Вот уж у кого была явлена достоевско-пушкинская всеотзывчивость — безмерная широта восприимчивости к красоте, к духовности во всех ее самобытностях, так это у него, у моего легендарного и ни на кого не похожего деда. Упокой, помилуй, Господи, душу его… Я знаю, за к о г о прошу, мое сердце это знает, этому радуется и с любовью вопиет к Божественной Любви.
…Мой жизненно-художественный аппетит был, пожалуй, всегда почти столь же ненасытен, сколь не знала границ фантазия, и восторг пред существующим. В этом и главная была причина бед: крест и мука, а вовсе не роскошь существования. Правда, если бы мне объяснили, что в этом и живет в тебе часть твоего деда, может быть, этот крест и эту муку я несла бы рачительнее и осторожнее. А, может быть, говорили, да я не упомнила? Но нет, меня ни о чем не предупреждали…
А свойство это осталось и совсем не ослабло с годами. Поэтому мне не очень трудно о нем писать и его понять… Наследственность.
Вот и сейчас — уже к концу жизни (моей и жизни рождения этой книги, в которой я пыталась еще и еще пожить жизнями своих предков, услышав их безмолвные слова), я все еще не могу насытиться дивным лицезрением этого бытия. Весь мир располагается передо мной, как открытая книга, хоть я и никуда теперь не иду и не еду, и не все страницы этой книги мною даже любимы (хотя если б стала вглядываться, кто знает?). Но душа все так же готова охватывать и вбирать в себя много, безмерно много, вслушиваться и вглядываться в этот сказочный мир.
С ненасытностью прерываю я свои чтения и размышления, и погружаюсь в поглощения сквозь окна воспламеняющегося на моих глазах запада, выбрасывающего в небо нежно-апельсиновые, воспаленно-алые, цвета «сомО» — лососевые, волнующие и несомненно пугающие меня чем-то полоски, которые быстро распространяются по всему горизонту и к югу, и северу, словно небо выкладывает нам какой-то тревожный ультиматум, который кроме меня сейчас, боюсь, никто и не собирается читать. Но то, что там имеет место текст, у меня сомнений нет.
Я вбираю в себя сырость и свежесть оттепели и легкое дыхание улиц, зябнущих от все еще медлящей зимы, фиксирую глазом клочки забытой травы, а поздним вечером, когда мы уже никому не нужны и свободны, как перст, встречаю такую же одинокую звезду, которая возгорается не только над огромным, стиснутым и скорченным, как та несчастная евангельская женщина (Лк.13:10–17) городом-мучеником, но и там — над заветными просторами заброшенных полей, где живет мое сердце:
My heart's in the Highlands, my heart is not here,
My heart's in the Highlands a-chasing the deer…

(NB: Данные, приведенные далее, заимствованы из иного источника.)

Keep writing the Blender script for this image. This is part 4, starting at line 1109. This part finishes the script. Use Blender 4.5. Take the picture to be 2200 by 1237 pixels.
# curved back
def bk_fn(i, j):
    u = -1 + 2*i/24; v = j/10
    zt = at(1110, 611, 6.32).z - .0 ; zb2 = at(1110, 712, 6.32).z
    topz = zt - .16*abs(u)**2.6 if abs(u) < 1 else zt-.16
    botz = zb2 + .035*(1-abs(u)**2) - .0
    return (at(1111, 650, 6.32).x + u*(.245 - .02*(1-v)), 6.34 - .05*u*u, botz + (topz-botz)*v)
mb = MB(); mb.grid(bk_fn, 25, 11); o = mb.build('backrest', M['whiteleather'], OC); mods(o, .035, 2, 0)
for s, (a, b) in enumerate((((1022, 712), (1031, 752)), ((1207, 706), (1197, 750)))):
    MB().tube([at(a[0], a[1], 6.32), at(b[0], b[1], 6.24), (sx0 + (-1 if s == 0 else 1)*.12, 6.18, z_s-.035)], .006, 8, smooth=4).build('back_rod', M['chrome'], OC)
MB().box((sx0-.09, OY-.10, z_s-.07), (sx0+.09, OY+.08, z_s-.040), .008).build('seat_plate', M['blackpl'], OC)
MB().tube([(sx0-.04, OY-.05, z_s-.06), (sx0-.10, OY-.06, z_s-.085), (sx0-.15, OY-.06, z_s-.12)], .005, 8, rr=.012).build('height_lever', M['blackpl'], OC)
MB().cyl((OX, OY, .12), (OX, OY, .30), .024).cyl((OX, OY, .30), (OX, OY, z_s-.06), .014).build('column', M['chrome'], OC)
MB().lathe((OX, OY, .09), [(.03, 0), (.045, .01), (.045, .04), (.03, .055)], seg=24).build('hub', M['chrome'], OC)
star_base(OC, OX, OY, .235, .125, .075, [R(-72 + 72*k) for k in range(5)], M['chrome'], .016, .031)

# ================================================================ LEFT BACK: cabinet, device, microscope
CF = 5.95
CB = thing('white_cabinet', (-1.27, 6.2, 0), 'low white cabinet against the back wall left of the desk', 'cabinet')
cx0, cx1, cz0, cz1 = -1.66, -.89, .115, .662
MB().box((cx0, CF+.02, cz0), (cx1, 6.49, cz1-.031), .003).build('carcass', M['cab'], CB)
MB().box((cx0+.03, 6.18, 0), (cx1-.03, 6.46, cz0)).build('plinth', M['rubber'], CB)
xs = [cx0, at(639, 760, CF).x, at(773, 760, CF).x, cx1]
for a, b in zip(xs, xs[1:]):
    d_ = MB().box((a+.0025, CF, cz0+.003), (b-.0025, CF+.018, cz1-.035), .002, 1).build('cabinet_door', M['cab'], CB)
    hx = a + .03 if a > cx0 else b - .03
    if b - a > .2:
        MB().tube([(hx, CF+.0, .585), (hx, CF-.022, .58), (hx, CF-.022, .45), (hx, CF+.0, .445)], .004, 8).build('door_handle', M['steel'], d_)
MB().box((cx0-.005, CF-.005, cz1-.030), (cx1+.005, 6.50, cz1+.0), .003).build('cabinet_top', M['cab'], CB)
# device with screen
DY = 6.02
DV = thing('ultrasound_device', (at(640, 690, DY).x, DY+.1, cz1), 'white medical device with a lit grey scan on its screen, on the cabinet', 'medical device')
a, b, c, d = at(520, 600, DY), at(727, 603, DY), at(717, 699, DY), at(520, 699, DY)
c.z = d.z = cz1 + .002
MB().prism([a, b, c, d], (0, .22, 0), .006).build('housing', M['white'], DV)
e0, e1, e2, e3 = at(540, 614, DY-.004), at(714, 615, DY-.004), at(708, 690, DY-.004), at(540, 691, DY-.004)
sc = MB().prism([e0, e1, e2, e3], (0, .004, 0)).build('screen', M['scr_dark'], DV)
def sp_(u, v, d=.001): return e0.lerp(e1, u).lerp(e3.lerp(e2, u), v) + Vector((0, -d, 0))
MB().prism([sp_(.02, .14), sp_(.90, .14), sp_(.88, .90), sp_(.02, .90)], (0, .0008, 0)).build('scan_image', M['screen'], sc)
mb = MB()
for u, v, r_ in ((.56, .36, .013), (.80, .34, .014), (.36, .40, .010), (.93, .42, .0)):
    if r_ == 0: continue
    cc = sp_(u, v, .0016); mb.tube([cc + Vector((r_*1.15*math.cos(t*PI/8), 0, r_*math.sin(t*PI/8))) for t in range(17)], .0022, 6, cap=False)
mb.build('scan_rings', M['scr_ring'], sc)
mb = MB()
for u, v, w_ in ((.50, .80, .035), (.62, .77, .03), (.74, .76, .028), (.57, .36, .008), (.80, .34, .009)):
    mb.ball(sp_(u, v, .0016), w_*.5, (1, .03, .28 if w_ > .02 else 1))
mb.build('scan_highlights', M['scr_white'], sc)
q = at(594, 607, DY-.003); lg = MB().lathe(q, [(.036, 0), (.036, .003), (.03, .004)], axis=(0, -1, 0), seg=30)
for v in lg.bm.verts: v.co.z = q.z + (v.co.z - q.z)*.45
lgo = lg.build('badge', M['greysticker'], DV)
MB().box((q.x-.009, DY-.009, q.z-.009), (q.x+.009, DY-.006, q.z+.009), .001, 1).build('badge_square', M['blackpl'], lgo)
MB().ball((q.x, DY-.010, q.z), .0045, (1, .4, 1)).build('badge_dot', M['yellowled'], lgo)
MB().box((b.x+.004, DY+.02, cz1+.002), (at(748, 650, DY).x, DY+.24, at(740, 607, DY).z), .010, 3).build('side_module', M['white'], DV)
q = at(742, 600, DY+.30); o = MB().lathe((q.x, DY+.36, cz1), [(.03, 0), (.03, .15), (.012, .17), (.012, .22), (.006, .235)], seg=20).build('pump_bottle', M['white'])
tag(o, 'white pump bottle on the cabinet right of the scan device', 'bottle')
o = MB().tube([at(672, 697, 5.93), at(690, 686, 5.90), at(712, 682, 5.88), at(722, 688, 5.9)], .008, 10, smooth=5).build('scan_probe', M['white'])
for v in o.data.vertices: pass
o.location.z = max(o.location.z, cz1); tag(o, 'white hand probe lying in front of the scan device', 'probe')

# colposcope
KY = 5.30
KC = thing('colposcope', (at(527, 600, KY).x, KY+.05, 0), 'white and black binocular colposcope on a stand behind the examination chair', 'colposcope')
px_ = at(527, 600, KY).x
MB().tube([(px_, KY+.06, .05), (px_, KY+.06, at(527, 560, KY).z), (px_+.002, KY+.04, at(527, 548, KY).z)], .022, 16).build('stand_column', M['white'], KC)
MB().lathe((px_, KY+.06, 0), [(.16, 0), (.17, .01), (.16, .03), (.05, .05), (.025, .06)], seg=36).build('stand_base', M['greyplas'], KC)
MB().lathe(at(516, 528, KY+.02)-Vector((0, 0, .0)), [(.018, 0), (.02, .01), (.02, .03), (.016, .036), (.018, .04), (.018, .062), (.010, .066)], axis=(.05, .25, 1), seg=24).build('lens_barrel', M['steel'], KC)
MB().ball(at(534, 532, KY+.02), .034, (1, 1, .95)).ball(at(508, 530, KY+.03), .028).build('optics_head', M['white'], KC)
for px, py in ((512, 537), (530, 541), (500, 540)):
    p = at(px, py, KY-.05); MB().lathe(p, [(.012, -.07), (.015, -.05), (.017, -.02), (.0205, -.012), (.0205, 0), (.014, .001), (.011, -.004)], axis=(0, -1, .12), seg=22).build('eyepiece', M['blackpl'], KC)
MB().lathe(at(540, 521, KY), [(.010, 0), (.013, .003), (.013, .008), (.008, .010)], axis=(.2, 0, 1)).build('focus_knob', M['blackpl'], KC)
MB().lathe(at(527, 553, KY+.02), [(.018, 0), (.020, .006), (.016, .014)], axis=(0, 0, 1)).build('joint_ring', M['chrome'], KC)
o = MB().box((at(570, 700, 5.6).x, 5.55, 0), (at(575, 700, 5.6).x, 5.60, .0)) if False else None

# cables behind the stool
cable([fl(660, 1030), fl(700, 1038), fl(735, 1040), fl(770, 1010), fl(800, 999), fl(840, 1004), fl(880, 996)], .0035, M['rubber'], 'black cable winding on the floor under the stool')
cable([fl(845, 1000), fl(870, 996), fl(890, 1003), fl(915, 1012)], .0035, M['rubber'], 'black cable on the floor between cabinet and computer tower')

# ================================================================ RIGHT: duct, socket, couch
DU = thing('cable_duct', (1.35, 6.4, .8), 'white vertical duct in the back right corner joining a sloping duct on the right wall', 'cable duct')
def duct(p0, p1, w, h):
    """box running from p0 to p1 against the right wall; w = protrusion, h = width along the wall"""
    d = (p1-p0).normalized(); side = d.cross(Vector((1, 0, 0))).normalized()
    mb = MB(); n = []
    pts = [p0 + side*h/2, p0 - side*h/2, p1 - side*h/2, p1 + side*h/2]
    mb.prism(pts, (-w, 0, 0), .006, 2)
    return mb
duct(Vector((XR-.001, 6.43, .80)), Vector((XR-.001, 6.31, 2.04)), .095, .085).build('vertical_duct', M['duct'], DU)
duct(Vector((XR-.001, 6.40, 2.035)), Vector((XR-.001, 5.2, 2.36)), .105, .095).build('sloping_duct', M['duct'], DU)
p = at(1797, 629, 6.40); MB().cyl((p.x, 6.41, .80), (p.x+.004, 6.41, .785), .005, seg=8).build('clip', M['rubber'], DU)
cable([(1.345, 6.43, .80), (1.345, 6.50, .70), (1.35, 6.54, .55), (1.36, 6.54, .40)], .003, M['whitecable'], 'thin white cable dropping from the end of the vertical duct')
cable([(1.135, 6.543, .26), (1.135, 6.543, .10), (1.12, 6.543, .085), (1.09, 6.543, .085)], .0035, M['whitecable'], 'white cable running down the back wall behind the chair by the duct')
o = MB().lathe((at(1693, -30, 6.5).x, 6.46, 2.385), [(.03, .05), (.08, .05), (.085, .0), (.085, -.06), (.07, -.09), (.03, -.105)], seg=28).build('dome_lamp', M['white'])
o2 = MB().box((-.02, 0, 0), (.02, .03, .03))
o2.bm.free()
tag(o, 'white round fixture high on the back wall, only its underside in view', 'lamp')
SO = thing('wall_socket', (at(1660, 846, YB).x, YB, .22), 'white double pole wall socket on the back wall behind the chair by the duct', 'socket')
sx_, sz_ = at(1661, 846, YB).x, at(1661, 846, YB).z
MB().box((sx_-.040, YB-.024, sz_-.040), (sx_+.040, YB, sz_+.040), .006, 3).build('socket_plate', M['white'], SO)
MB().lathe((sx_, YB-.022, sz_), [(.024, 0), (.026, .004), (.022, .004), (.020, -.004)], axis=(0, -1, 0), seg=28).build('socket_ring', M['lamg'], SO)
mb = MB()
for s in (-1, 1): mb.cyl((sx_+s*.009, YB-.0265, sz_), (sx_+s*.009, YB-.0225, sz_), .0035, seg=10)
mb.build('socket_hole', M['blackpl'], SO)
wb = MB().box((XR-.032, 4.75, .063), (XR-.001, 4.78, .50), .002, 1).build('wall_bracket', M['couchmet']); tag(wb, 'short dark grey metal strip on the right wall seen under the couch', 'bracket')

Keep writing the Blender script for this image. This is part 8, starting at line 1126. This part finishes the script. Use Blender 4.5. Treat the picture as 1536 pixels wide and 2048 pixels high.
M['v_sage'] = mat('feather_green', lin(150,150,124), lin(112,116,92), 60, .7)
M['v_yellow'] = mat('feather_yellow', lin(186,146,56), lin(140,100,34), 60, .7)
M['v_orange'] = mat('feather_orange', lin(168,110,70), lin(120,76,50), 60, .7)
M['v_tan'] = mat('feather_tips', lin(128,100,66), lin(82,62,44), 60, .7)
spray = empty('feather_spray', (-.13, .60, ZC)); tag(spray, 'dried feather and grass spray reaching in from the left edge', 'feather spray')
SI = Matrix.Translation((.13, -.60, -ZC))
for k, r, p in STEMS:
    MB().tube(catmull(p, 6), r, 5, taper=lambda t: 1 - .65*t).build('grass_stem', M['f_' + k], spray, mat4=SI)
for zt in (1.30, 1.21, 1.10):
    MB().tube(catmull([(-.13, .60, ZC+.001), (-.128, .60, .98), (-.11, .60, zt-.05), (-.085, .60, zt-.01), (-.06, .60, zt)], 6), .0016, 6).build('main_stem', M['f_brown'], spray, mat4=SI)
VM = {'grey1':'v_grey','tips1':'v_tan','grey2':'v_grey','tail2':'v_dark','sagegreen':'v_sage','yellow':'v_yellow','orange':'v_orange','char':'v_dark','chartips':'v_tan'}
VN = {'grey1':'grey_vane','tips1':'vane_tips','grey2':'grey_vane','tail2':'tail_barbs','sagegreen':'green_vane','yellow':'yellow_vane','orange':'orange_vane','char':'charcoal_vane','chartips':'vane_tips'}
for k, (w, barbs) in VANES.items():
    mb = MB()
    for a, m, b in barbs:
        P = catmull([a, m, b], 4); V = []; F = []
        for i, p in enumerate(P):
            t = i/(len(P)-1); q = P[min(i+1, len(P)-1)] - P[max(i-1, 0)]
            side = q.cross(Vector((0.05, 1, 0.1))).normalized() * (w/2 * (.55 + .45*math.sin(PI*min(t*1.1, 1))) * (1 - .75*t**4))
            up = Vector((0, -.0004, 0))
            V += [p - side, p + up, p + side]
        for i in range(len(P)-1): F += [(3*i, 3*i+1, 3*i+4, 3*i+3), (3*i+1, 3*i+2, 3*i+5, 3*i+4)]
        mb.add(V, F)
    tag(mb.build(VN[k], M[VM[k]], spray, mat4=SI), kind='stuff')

Пусть у Бёрнса горы, а у меня поля. Мелодия-то одна. Всегда ближе всего мне было вот это: сочетание безмерных великих снежных пространств в сумраках умолкнувших коротких зимних дней, от которых невольно сжимается предчувствиями сердце человека, и слабо светящегося огонька — от керосинки? — в оконце, издалека зовущего тебя в свое тепло, в свою жизнь, где в нескольких квадратных метрах убогой хижины совершается величайшее таинство — чье-то человеческое земное существование, в которое и ты можешь войти ненадолго.